**DATA BLOCK:**
# # # #

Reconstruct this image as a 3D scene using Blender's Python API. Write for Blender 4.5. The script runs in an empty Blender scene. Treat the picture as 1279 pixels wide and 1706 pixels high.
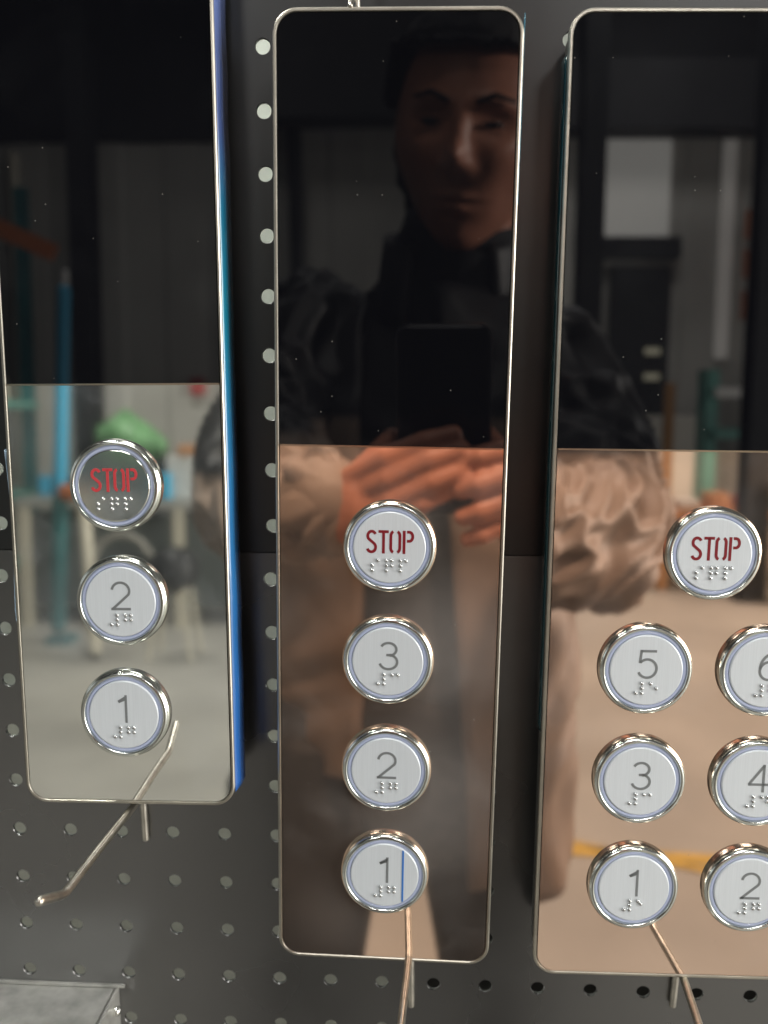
import bpy, bmesh, math, random
from mathutils import Vector, Matrix, noise
random.seed(7)
PI = math.pi
C = bpy.context.scene.collection
S = bpy.context.scene

# ------------------------------------------------------------------ camera
cam = bpy.data.cameras.new('camera'); co = bpy.data.objects.new('camera', cam); C.objects.link(co)
RC = Matrix(((0.998314, 0.008611, -0.057402), (0.058035, -0.165391, 0.984519), (-0.001016, -0.98619, -0.165612)))
CAMP = Vector((0.19918, -0.39227, 0.22228))
m3 = Matrix((RC.col[0], -RC.col[1], -RC.col[2])).transposed()
co.matrix_world = Matrix.Translation(CAMP) @ m3.to_4x4()
cam.sensor_fit = 'VERTICAL'; cam.sensor_height = 36; cam.sensor_width = 27
cam.lens = 1500 / 1706 * 36
cam.clip_start = 0.005; cam.clip_end = 60
cam.dof.use_dof = True; cam.dof.focus_distance = 0.372; cam.dof.aperture_fstop = cam.lens / 4.6
S.camera = co

# ------------------------------------------------------------------ world, exposure, big lamps
w = bpy.data.worlds.new('World'); S.world = w; w.use_nodes = True
w.node_tree.nodes['Background'].inputs[0].default_value = (0.9, 0.95, 1, 1)
w.node_tree.nodes['Background'].inputs[1].default_value = 0.10
S.view_settings.view_transform = 'Standard'; S.view_settings.look = 'None'
S.view_settings.exposure = -0.48; S.view_settings.gamma = 1
FZ = -1.15

def area(name, loc, to, sx, sy, power, col):
    l = bpy.data.lights.new(name, 'AREA'); l.shape = 'RECTANGLE'; l.size = sx; l.size_y = sy
    l.energy = power; l.color = col
    o = bpy.data.objects.new(name, l); C.objects.link(o); o.location = loc
    o.rotation_euler = (Vector(to) - Vector(loc)).to_track_quat('-Z', 'Y').to_euler()
    return o
area('daylight_through_roller_door', (5.6, -2.6, 0.6), (0, -1.9, 0.0), 3.0, 3.0, 470, (1.0, 0.97, 0.92))
area('daylight_through_side_window', (-4.4, -2.2, 1.0), (0, -1.5, 0.0), 1.6, 1.2, 9, (0.86, 0.93, 1.0))
for lx, ly, lw in ((0.2, -1.5, 80), (-1.6, -4.8, 110), (2.2, -5.2, 190)):
    area('high_bay_lamp_light', (lx, ly, 3.3), (lx, ly, 0), 0.9, 0.9, lw, (1.0, 0.98, 0.95))
ob_ = bpy.data.lights.new('added_fill_over_board', 'SPOT'); ob_.energy = 640; ob_.spot_size = math.radians(17); ob_.spot_blend = .55; ob_.shadow_soft_size = .15; ob_.color = (1, .93, .85)  # added fill spot for jacket front and hands, stands for no real source
oo = bpy.data.objects.new('added_fill_over_board', ob_); C.objects.link(oo); oo.location = (.75, .62, 2.45)
oo.rotation_euler = (Vector((.15, -.60, -.10)) - oo.location).to_track_quat('-Z', 'Y').to_euler()
sp = bpy.data.lights.new('added_side_spot', 'SPOT'); sp.energy = 2800; sp.spot_size = math.radians(9); sp.spot_blend = .5; sp.shadow_soft_size = .12; sp.color = (1, .92, .84)  # added spot lighting the face from the right, no skylight is there
so = bpy.data.objects.new('added_side_spot', sp); C.objects.link(so); so.location = (4.3, -.78, 1.25)
so.rotation_euler = (Vector((.27, -.80, .50)) - so.location).to_track_quat('-Z', 'Y').to_euler()
area('lamp_behind_board', (-0.25, 0.19, 0.85), (0.05, 0.27, 0.2), 0.5, 0.1, 24, (0.97, 1.0, 0.93))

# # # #

**DIRECTIVE:**
Copy nothing but the lines from the top of the data down to the line containing "S = bpy.context.scene", and leave the pictures out.

**TASK RESPONSE:**
Reconstruct this image as a 3D scene using Blender's Python API. Write for Blender 4.5. The script runs in an empty Blender scene. Treat the picture as 1279 pixels wide and 1706 pixels high.
import bpy, bmesh, math, random
from mathutils import Vector, Matrix, noise
random.seed(7)
PI = math.pi
C = bpy.context.scene.collection
S = bpy.context.scene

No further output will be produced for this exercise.